For so long, I ran fast, bounced high and aimed to achieve so highly in order to avoid looking at myself and my life. I learned hard and fast that life catches up to you eventually. When I started looking intrinsically, I just needed time to pass - time to wrap my head around what happened, what was currently happening and what the fuck was next. For so long, I filed this time under "grief" - grief for what I thought my life had been, what I thought my life was and what I thought my life was going to be. Looking in the rearview mirror of my life now felt inaccurate and it was unsettling.


"Time just needs to pass" allowed me to lean into the uncertainty and give myself the space to understand what happened and how I got here. When I finally gave myself permission to sit in it, it took me years to come out the other side.


Up until that point of leaning in, I had really dealt with very little in my life. My theory was the harder I worked, the more I put my head down, the less I would eventually have to deal with. L-O-L at my naivety. When I started, my capacity for dealing with anything tough was tremendously low, and I no longer knew what I was "chasing". What was the end goal now? What was I working toward?


I longed for the days that I would be out of this place of uncertainty and land in contentment - my new end goal. I started my process of reporting in January of 2019 and I would say only in the last few weeks (May/June of 2023) have I felt like my head is comfortably above water. I now no longer feel like time just needs to pass.


The part I have been trying to process recently as my capacity has increased is the grief of what was lost (insert me crying in the middle of a Starbucks in Paris right now).


When time just needed to pass, I sat there trying to make sense of what the last 10, 15 years of my life was and how these experiences that I just began to accept cast a shadow over a formative decade of my life. Then, the grief was in realizing that my life and experiences were not what I thought they were. The grief now is how much time and experience was lost keeping my head above water.


I recognize that I needed that time - a lot of time - to get to this place where I am no longer in survival mode, but that came at a cost of feeling like I've lost half of my life in trauma, grief and simply surviving.

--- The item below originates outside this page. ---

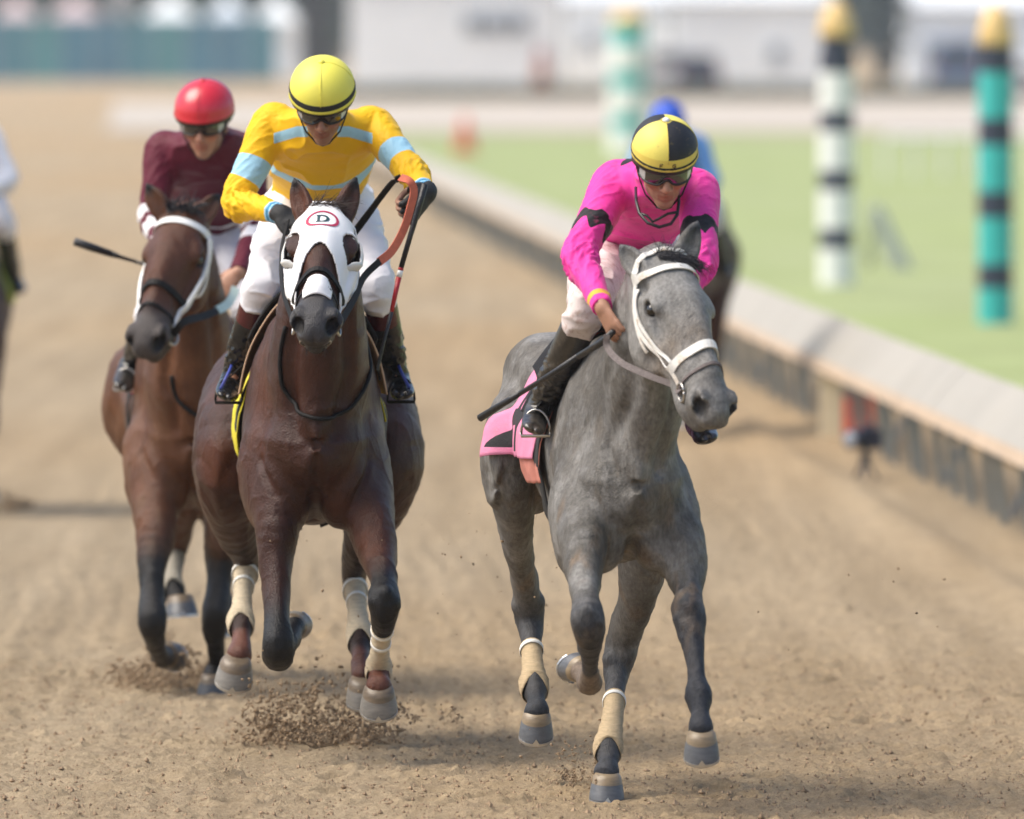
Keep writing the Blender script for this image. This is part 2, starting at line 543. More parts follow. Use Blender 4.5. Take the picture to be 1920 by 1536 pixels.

I am grateful to finally be in a place where I feel in charge of my life and truly like I can do and handle anything - it's what those four years of time has allowed me. I still walk through the world with the wounds given to me by others, and the weight of time lost waiting for a day where I was strong enough to do better. The complex balance of processing your past and building your future never ends. Today, I finally know that I am strong enough to do better.